* Given task: Your task is to retype, word for word, the lines from the start of the data through the line holding "(-SIDE, XL - 0.36, Y0, Y0". Do not include the pictures.

━━━━━ Listing ━━━━━

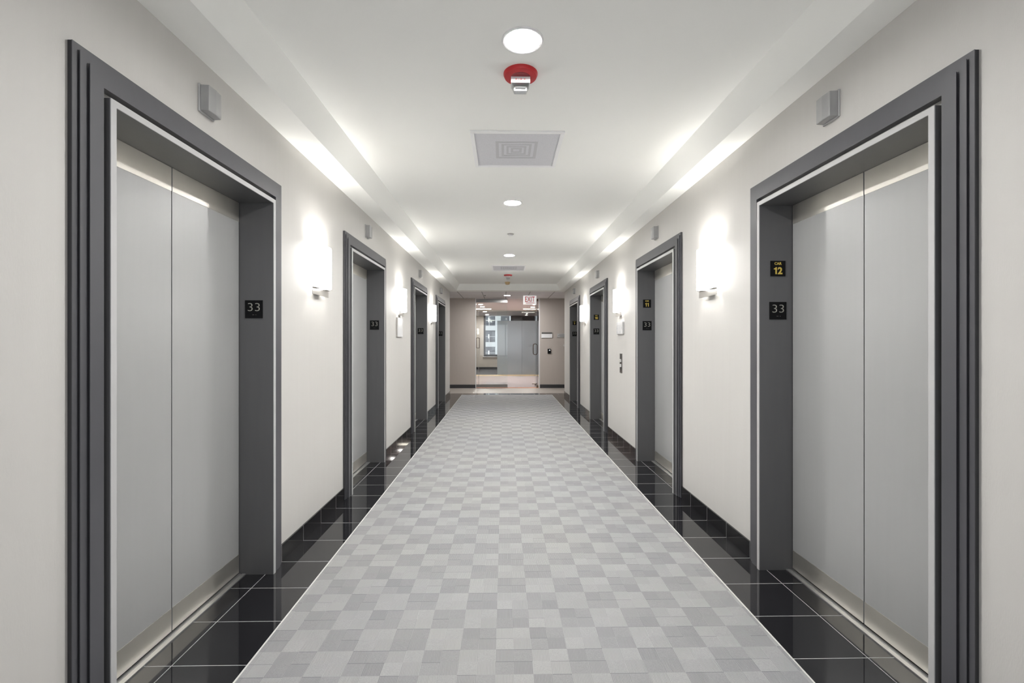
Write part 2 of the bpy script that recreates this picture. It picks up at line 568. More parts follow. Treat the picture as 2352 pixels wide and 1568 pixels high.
# end wall with the glass entrance
EX0, EX1, EZ = -0.815, 1.035, ZS - 0.003
struct(boxes('wall_end', [(-SIDE, EX0, YE, YE + 0.14, 0, ZS + 0.2), (EX1, SIDE, YE, YE + 0.14, 0, ZS + 0.2)], 'taupe'),
       'taupe lobby end wall either side of the glass entrance')
struct(boxes('baseboard_end', [(-SIDE, EX0 - 0.004, YE - 0.012, YE, 0, 0.10), (EX1 + 0.004, SIDE, YE - 0.012, YE, 0, 0.10)], 'rubber'))
struct(boxes('wall_lobby', [(-SIDE - 0.1, -SIDE, Y1 - 0.1, YE + 0.14, 0, ZS + 0.2), (SIDE, SIDE + 0.1, Y1 - 0.1, YE + 0.14, 0, ZS + 0.2),
                           (-SIDE, XL - 0.36, Y1 - 0.12, Y1, 0, ZS + 0.2), (XR + 0.36, SIDE, Y1 - 0.12, Y1, 0, ZS + 0.2)], 'wall'))
# the lobby behind the camera
BWX0, BWX1, BWZ0, BWZ1 = -1.9, 2.1, 0.45, 2.45
struct(boxes('wall_back', [(-SIDE, BWX0, -1.62, -1.5, 0, ZS + 0.2), (BWX1, SIDE, -1.62, -1.5, 0, ZS + 0.2),
                           (BWX0, BWX1, -1.62, -1.5, 0, BWZ0), (BWX0, BWX1, -1.62, -1.5, BWZ1, ZS + 0.2), (-SIDE - 0.1, -SIDE, -1.62, Y0 + 0.1, 0, ZS + 0.2),
                           (SIDE, SIDE + 0.1, -1.62, Y0 + 0.1, 0, ZS + 0.2),
                           (-SIDE, XL - 0.36, Y0, Y0 + 0.12, 0, ZS + 0.2), (XR + 0.36, SIDE, Y0, Y0 + 0.12, 0, ZS + 0.2)], 'wall'))

w2 = struct(boxes('added_fill_window', [(x, x + 0.06, -1.60, -1.52, BWZ0, BWZ1) for x in (BWX0, 0.07, BWX1 - 0.06)] +  # made-up window, added so world light fills the near corridor
                  [(BWX0, BWX1, -1.60, -1.52, z, z + 0.06) for z in (BWZ0, BWZ1 - 0.06)], 'winframe'), 'unseen wide window added behind the camera to let in fill light')
por = bpy.data.lights.new('fill_window_portal', 'AREA')
por.shape = 'RECTANGLE'; por.size = BWX1 - BWX0; por.size_y = BWZ1 - BWZ0
por.cycles.is_portal = True
po = bpy.data.objects.new('fill_window_portal', por)
COL.objects.link(po)
po.location = ((BWX0 + BWX1) / 2, -1.64, (BWZ0 + BWZ1) / 2)
po.rotation_euler = (PI / 2, 0, 0)

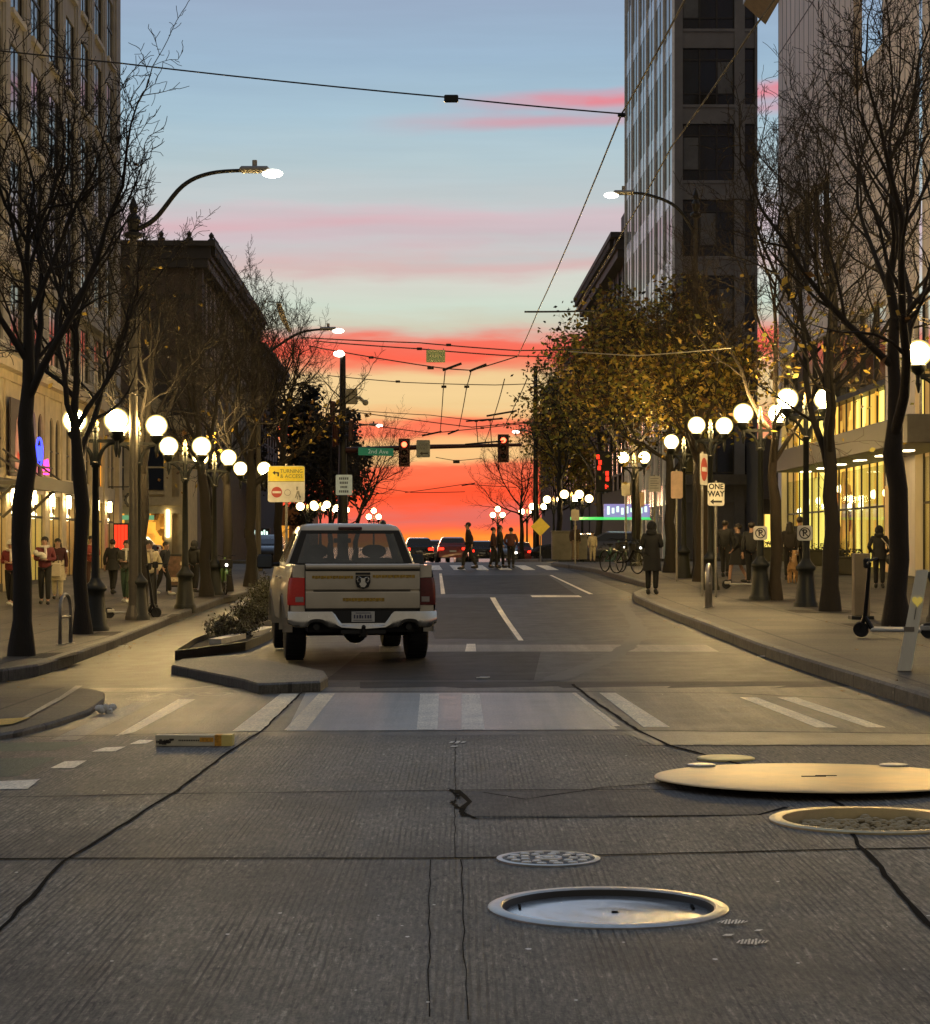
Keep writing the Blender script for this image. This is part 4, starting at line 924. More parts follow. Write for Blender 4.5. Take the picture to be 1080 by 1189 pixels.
mb = MB(); mb.lathe([(.27, -.0165), (.27, -.0145), (.001, -.0166)], 28, (0, 0, 0), 'y'); mb.f = [f[::-1] for f in mb.f]; mb.build('red_disc', sign_red, dn, False, (0, 0, z)); mb = MB(); mb.box(-.2, .2, -.02, -.0175, -.05, .05); mb.build('white_bar', sign_white, dn, False, (0, 0, z))
for px, py, d, w, h, m, lab, tx in ((727, 568, 78, .33, .48, sign_back, 'small grey rectangular parking plate near the person in the long coat', 0), (760, 562, 72, .40, .52, sign_white, 'white rectangular parking plate with faint print beside the leafy tree', 1), (786, 563, 60, .33, .76, sign_warm, 'tall orange-lit sign plate seen from behind left of the do-not-enter sign', 0), (744, 580, 82, .28, .55, sign_warm, 'narrow pinkish sign plate between the two parking plates', 0), (668, 598, 79, .30, .40, sign_back, 'small plate on the grey pole at the far right corner', 0)):
    s_, z = sign_on_post('parking_plate', lab, px, py, d, w, h, m, group='parking plates on posts')
    if tx:
        mb = MB()
        for q in range(5): mb.box(-.14, .14 - .05 * (q % 2), -.0135, -.0122, .17 - .08 * q, .195 - .08 * q)
        mb.build('print', mat('sign_grey', (.25, .24, .2), .6), s_, False, (0, 0, z))
yd, z = sign_on_post('diamond_sign', 'yellow diamond warning sign on the far right corner', 627.5, 611.5, 90, .02, .02, sign_yellow); mb = MB(); mb.prism([(0, .40), (.40, 0), (0, -.40), (-.40, 0)], -.03, -.016); mb.build('sign_plate', mat('diamond_yellow', (.70, .42, .03), .5, emit=(1, .6, .05), estr=.25), yd, False, (0, 0, z))
wn = thing('pole_notice', 'white notice with four lines of print on the signal mast', 'sign', pd(399.5, 563, DM - .35))
mb = MB(); plate(mb, .70, .86, -.012); mb.build('sign_plate', mat('notice_white', (.62, .65, .56), .5, emit=(.8, .9, .7), estr=.15), wn)
mb = MB()
for z_, w_ in ((.27, .42), (.09, .36), (-.09, .30), (-.28, .42)):
    n = 5
    for k in range(n): mb.box(-w_ / 2 + w_ * k / n, -w_ / 2 + w_ * (k + .72) / n, -.0145, -.0125, z_ - .05, z_ + .05)
mb.build('print', mat('notice_ink', (.12, .13, .11), .6), wn); mb = MB(); mb.box(-.05, .05, .0, .25, -.3, .3); mb.build('bracket', black_metal, wn)
gs = thing('street_name_sign', 'green street name sign on the mast arm', 'sign', pd(436.5, 524.5, DM - .25)); mb = MB(); plate(mb, 1.5, .33, -.012, .02, .03); mb.build('sign_plate', sign_green, gs, False); text_obj('2nd Ave', .26, mat('sign_pale', (.6, .7, .6), .5, emit=(.8, 1, .85), estr=.12), gs, (.1, -.015, 0), sx=1.0); mb = MB(); mb.box(-.4, -.35, .009, .16, -.1, .1); mb.box(.35, .4, .009, .16, -.1, .1); mb.build('bracket', black_metal, gs); gs.rotation_euler = (0, math.radians(1.6), 0)
ow2 = thing('arrow_sign', 'white-grey square sign with left arrow on the mast arm between the signals', 'sign', pd(491.5, 521, DM - .3)); mb = MB(); plate(mb, .58, .74, -.012); mb.build('sign_plate', mat('dull_sign', (.36, .38, .34), .5), ow2); mb = MB(); arrow_l(mb, .03, -.2, .36, .07, -.0125); mb.build('arrow', sign_black, ow2); text_obj('ONE\nWAY', .17, mat('faint_ink', (.16, .17, .15), .6), ow2, (0, -.0155, .08), sx=1.1); mb = MB(); mb.box(-.05, .05, .0, .22, -.2, .2); mb.build('bracket', black_metal, ow2)

# ------------------------------------------------------------------ overhead wires
wire_m = mat('wire_dark', (.03, .028, .026), .6, .2, var=0); wire_tan = mat('wire_copper', (.16, .125, .08), .6, .2, var=0)
def wire(label, pts, r=.011, m=wire_m, ins=(), bars=(), pre=()):
    P = [Vector(q) for q in pre] + [pd(*q) for q in pts]; root = thing('overhead_wire', label, 'overhead wire', P[0], 0, 'trolley wires over the street')
    mb = MB(); s = []
    for a, b_ in zip(P, P[1:]):
        for k in range(6): f = k / 6; s.append(a.lerp(b_, f) - P[0] - Vector((0, 0, .01 * (b_ - a).length * 4 * f * (1 - f) * .35)))
    s.append(P[-1] - P[0]); mb.tube(s, r, 6); mb.build('cable', m, root, True)
    for q in ins:
        i_ = MB(); c = pd(*q[:3]) - P[0]; k = q[3] if len(q) > 3 else 1; i_.box(c.x - .07 * k, c.x + .07 * k, c.y - .03, c.y + .03, c.z - .035 * k, c.z + .035 * k, .01); i_.build('insulator', black_metal, root)
    for a, b_ in bars:
        i_ = MB(); i_.tube([pd(*a) - P[0], pd(*b_) - P[0]], .035, 6); i_.build('frog_bar', black_metal, root)
    return root
wr = wire('high span wire crossing the whole street in front of the blue sky', [(-160, 40, 22), (137, 73, 21.5), (520, 113, 21), (722, 132, 21)], .0075, ins=[(524, 114.5, 21, 1.0), (722, 133.5, 20.9, .55)])
mb = MB(); mb.box(.02, .075, -.035, .035, -.02, .035); 
wire('copper contact wire running from overhead down to the far bar', [(880, -165, 12.5), (795, 0, 15.9), (722, 132, 21), (625, 360, 37), (600, 415, 48)], .0085, wire_tan, pre=[(1.9, -45, 5.65), (1.75, 0, 5.6)])
wire('second copper contact wire passing the office tower front', [(950, -75, 14.2), (870, 40, 17), (780, 170, 21.7), (727, 262, 28), (681, 338, 35), (650, 392, 43)], .0085, wire_tan, pre=[(2.9, -45, 5.75), (2.55, 0, 5.7)])
wire('short dark crossbar wire above the yellow tree', [(609, 362, 46), (690, 361, 46)], .02)
wire('pale horizontal wire in front of the yellow tree crown', [(660, 408, 44), (740, 413, 44), (850, 404, 44)], .011, mat('wire_pale', (.42, .38, .28), .5, .3))
wire('upper span wire at the red cloud band', [(352, 392, 58), (487, 398, 58), (600, 407, 58), (690, 405, 58)], .016, ins=[(521, 400.5, 57.9)])
wire('second span wire at the red cloud band holding the hanging sign', [(365, 396, 57), (487, 405, 57), (590, 413, 57), (640, 414, 57)], .016, ins=[(487, 405, 56.9)])
wire('span wire sagging below the hanging sign', [(360, 402, 60), (470, 421, 60), (518, 428, 60), (548, 430, 60), (600, 414, 60)], .016, ins=[(431, 415, 59.9), (500, 427, 59.9, 1.3)], bars=[((514, 430, 60), (536, 422, 60)), ((545, 431, 60), (565, 423, 60))])
wire('faint straight span wire under the red band', [(380, 436, 66), (470, 444, 66), (575, 447, 66), (650, 444, 66)], .013, ins=[(462, 443, 65.9)])
wire('left of two receding contact wires in the middle of the sunset', [(517, 430, 60), (515, 449, 65), (511, 503, 90)], .015, ins=[(515.5, 449, 65, 1.1)])
wire('right of two receding contact wires in the middle of the sunset', [(547, 431, 60), (542, 449, 65), (533, 496, 86)], .015, ins=[(542, 449, 65, 1.1)])
wire('contact wire slanting down beside the far right tree', [(586, 440, 64), (573, 485, 80), (560, 520, 104)], .015)
wire('contact wire slanting down nearest the tall dark pole', [(612, 440, 64), (598, 470, 74), (585, 496, 88)], .015)
wire('long sagging wire above the signals from the left', [(340, 468, 80), (470, 486, 80), (548, 496, 80), (620, 489, 80)], .017, ins=[(560, 497, 79.9)])
wire('lower sagging wire above the signals', [(405, 490, 84), (500, 503, 84), (530, 500, 84), (622, 490, 84)], .017, bars=[((490, 506, 84), (513, 501, 84)), ((520, 504, 84), (533, 499, 84))])
wire('thin wire from the camera box across to the tall dark pole', [(405, 476, 90), (500, 482, 90), (560, 489, 90), (583, 485, 90)], .015, bars=[((565, 483, 80), (600, 477, 80))])
wire('short trolley drop above the mast arm', [(553, 489, 88), (555, 514, 92)], .018, ins=[(553, 489, 88)], bars=[((541, 489, 88), (584, 486, 88))])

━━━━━

* Complete response:
Write part 2 of the bpy script that recreates this picture. It picks up at line 568. More parts follow. Treat the picture as 2352 pixels wide and 1568 pixels high.
# end wall with the glass entrance
EX0, EX1, EZ = -0.815, 1.035, ZS - 0.003
struct(boxes('wall_end', [(-SIDE, EX0, YE, YE + 0.14, 0, ZS + 0.2), (EX1, SIDE, YE, YE + 0.14, 0, ZS + 0.2)], 'taupe'),
       'taupe lobby end wall either side of the glass entrance')
struct(boxes('baseboard_end', [(-SIDE, EX0 - 0.004, YE - 0.012, YE, 0, 0.10), (EX1 + 0.004, SIDE, YE - 0.012, YE, 0, 0.10)], 'rubber'))
struct(boxes('wall_lobby', [(-SIDE - 0.1, -SIDE, Y1 - 0.1, YE + 0.14, 0, ZS + 0.2), (SIDE, SIDE + 0.1, Y1 - 0.1, YE + 0.14, 0, ZS + 0.2),
                           (-SIDE, XL - 0.36, Y1 - 0.12, Y1, 0, ZS + 0.2), (XR + 0.36, SIDE, Y1 - 0.12, Y1, 0, ZS + 0.2)], 'wall'))
# the lobby behind the camera
BWX0, BWX1, BWZ0, BWZ1 = -1.9, 2.1, 0.45, 2.45
struct(boxes('wall_back', [(-SIDE, BWX0, -1.62, -1.5, 0, ZS + 0.2), (BWX1, SIDE, -1.62, -1.5, 0, ZS + 0.2),
                           (BWX0, BWX1, -1.62, -1.5, 0, BWZ0), (BWX0, BWX1, -1.62, -1.5, BWZ1, ZS + 0.2), (-SIDE - 0.1, -SIDE, -1.62, Y0 + 0.1, 0, ZS + 0.2),
                           (SIDE, SIDE + 0.1, -1.62, Y0 + 0.1, 0, ZS + 0.2),
                           (-SIDE, XL - 0.36, Y0, Y0 + 0.12, 0, ZS + 0.2), (XR + 0.36, SIDE, Y0, Y0 + 0.12, 0, ZS + 0.2)], 'wall'))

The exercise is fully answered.